Prasad sought to block the striking workers from talking to WSWS reporters, declaring that such discussions would make the “situation confused.” The union leaders’ concern is that workers will discuss the political issues they are facing.

As a part of their efforts to divert the workers, the MPW leadership have persuaded them to participate in religious observances organised by local Buddhist monks.

Ex-President Rajapakse is seeking to exploit the workers’ struggle as part of his bid to retake office. Yesterday he told the media: “If we come to power we will make them permanent.” He seems to think that workers are suffering from amnesia. Under his government, workers faced similar repression.

Moreover, as a part of the privatisation program begun during Rajapakse’s rule, the South Terminal of the Colombo port was leased to the same Chinese company. Likewise, the present government plans to lease Colombo port’s East container terminal to an Indian company.

Rajapakse is trying to take advantage of the growing popular opposition to the Sirisena-Wickremesinghe government, which is being rapidly discredited by its implementation of the austerity program dictated by the International Monetary Fund.

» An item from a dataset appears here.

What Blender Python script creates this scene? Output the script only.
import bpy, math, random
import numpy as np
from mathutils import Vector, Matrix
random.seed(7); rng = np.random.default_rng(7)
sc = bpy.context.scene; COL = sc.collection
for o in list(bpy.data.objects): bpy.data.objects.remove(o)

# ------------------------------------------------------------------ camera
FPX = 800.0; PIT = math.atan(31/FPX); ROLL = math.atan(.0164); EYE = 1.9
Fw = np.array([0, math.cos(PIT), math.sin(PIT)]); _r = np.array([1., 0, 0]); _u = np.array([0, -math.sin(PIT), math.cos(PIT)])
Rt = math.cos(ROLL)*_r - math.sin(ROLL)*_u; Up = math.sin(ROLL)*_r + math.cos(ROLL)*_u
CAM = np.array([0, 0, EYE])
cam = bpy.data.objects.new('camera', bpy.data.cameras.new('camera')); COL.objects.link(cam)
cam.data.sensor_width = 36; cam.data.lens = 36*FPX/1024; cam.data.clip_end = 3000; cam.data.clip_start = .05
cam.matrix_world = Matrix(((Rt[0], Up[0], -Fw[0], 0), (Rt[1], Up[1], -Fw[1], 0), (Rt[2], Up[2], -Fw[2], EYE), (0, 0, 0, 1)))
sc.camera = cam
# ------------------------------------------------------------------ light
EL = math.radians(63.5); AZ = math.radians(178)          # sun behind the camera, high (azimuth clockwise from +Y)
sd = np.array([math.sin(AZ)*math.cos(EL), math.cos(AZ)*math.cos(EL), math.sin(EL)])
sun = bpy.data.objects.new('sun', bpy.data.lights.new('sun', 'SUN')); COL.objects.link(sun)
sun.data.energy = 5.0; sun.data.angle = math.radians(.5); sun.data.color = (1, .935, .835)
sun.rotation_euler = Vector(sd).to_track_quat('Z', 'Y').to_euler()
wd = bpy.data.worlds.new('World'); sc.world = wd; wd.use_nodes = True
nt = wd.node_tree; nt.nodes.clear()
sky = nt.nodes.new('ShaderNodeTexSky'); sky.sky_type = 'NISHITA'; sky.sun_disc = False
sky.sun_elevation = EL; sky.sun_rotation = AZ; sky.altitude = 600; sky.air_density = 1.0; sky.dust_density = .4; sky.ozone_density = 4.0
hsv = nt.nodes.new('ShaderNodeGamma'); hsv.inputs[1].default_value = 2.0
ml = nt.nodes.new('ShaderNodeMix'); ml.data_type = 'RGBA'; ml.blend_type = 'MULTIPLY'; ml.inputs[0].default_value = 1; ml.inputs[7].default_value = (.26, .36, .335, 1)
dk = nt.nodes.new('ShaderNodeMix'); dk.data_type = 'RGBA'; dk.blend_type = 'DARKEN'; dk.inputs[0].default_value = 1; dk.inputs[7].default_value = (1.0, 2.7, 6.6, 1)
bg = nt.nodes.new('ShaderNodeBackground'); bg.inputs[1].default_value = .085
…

The Magampura strikers should reject the bogus promises of every faction of the capitalist class, which serve only the interests of big business and international finance capital. Workers have to turn to their colleagues in other ports, and the working class as a whole, to defend their rights.

The repression unleashed against the Magampura workers is a warning to the entire working class. To defend their jobs, living conditions and social rights, workers must organise as an independent political force and fight for a workers’ and peasants’ government based on a socialist program, which would include placing the ports and other basic industries under social ownership and democratic workers’ control.